I have this list of strings:
x = ['+27', '05', '1995 F']
I want some code that outputs this:
['+', '27', '05', '1995', 'F']
I was thinking about using the .split()
function on the last element so I wrote this code:
x=['+27', '05', '1995 F']
x[2]=x[2].split()
This outputs:
['+27', '05', ['1995', 'F']]
How do ensure the 2nd element is not a sub-list, and instead output this?
['+27', '05','1995','F']
Should I use insert
and del
?
I wrote this for the first element using insert
and del
:
x=x.split("/")
x.insert(0,x[0][0])
x.insert(1,x[1][1:])
del x[2]
This outputs:
['+', '27', '05', '1995 F']
Is there a better way?
Here's a solution using itertools.groupby()
and str.isdigit()
in a list comprehension:
>>> from itertools import groupby
>>> x=['+27', '05', '1995 F']
>>> [''.join(g).strip() for s in x for k, g in groupby(s, str.isdigit)]

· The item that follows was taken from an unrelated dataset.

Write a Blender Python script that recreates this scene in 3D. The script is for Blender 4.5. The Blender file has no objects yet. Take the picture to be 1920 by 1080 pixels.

['+', '27', '05', '1995', 'F']
This works by splitting each string in x
into groups of characters based on whether they're digits or not, then joining those groups back into strings, and finally stripping whitespace from the resulting strings.
As you can see, unlike the other solutions presented so far, it splits '+27' into '+' and '27' (as your question says you want).